The Zeeman Effect Part 2: Reading the Sun’s Magnetic Fields from Light
Reading the Sun’s Magnetic Fields from Light
Zeeman splitting without particles
One of the most important consequences of the Zeeman effect is not in the lab — it’s in astronomy.
Sunspots, solar flares, and stellar magnetism are all detected using spectral line splitting. We look at light from the Sun and infer magnetic fields we cannot touch.
The standard interpretation is familiar:
- Magnetic fields split atomic energy levels
- Split levels emit multiple wavelengths
- Measure the splitting → infer field strength
Again, correct — but incomplete.
The deeper reason light “remembers” magnetism
In AMS, light is not independent of its origin.
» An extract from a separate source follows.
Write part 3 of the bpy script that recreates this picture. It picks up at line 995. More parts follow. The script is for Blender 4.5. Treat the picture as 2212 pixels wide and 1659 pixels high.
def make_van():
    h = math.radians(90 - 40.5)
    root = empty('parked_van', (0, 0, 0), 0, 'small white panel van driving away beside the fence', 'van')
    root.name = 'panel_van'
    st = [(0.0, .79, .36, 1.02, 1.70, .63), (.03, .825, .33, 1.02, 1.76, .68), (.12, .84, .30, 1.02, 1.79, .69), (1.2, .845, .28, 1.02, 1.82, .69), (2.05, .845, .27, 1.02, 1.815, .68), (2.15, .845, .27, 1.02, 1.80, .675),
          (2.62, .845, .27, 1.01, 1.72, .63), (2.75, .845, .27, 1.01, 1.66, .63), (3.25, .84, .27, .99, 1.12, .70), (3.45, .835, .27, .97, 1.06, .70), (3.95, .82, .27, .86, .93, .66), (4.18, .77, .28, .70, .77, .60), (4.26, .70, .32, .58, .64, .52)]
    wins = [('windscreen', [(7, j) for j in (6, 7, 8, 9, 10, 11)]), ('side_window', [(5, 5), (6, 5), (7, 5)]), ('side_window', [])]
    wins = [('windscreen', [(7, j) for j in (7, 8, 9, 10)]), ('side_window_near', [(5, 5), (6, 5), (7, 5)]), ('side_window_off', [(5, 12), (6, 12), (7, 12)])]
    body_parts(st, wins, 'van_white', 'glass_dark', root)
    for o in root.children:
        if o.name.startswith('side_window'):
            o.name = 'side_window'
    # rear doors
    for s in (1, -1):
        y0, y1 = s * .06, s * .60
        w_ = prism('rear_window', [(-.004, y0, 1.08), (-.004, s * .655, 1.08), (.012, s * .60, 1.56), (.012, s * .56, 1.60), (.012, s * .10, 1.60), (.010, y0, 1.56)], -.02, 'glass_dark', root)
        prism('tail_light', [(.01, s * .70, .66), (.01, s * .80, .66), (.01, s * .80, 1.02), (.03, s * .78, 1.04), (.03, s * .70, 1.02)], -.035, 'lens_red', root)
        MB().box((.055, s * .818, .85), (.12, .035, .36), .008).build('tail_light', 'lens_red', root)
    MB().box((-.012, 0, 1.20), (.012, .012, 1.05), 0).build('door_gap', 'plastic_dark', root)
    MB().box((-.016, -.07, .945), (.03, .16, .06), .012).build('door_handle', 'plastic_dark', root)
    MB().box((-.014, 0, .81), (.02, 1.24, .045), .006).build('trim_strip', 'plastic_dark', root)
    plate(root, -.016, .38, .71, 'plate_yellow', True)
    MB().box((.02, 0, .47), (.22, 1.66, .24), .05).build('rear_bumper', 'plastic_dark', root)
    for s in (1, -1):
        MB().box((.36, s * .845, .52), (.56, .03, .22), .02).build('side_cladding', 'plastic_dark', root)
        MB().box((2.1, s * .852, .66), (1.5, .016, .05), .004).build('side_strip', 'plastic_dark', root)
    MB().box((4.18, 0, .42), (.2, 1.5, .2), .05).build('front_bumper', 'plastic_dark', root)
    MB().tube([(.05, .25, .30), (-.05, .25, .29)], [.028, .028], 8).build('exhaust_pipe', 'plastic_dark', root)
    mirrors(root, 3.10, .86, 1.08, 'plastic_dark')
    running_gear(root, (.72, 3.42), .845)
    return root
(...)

A torsional disturbance propagating through the substrate carries the imprint of the torsional geometry it emerged from.
That means:
- Light emitted in a torsion-biased region is structurally altered
- The alteration persists as the light travels
- Spectral splitting is not just energetic — it is geometric
Sunspots are regions of intense magnetic torsion in the solar substrate.
The light coming from them is born already strained.
We are not measuring particles.
We are reading frozen torsional asymmetries.
Why this scales so well
This is why Zeeman measurements work across absurd distances:
- No inverse-square weakening of “information”
- No need for interactions en route
- No observer dependence
The geometry is baked in at emission.
Light is a recording medium.
Why the “anomalous” Zeeman effect isn’t anomalous
Historically, sodium caused trouble.
Its spectral lines were already split before any external field was applied. This led to the so-called anomalous Zeeman effect, later explained using electron spin.
In AMS terms, this is straightforward:
- Some atomic vortons possess intrinsic torsional bias
- That bias behaves like a built-in magnetic field
- External fields stack on top of it
Nothing anomalous.
Just internal structure.
The fact that quantum mechanics had to invent spin to rescue the equations should tell us something:
The geometry was always there.
A quiet implication
If light carries torsional history, then spectroscopy is not just analysis.
It is remote sensing of substrate geometry.
Astronomy, at its best, is applied torsion-reading.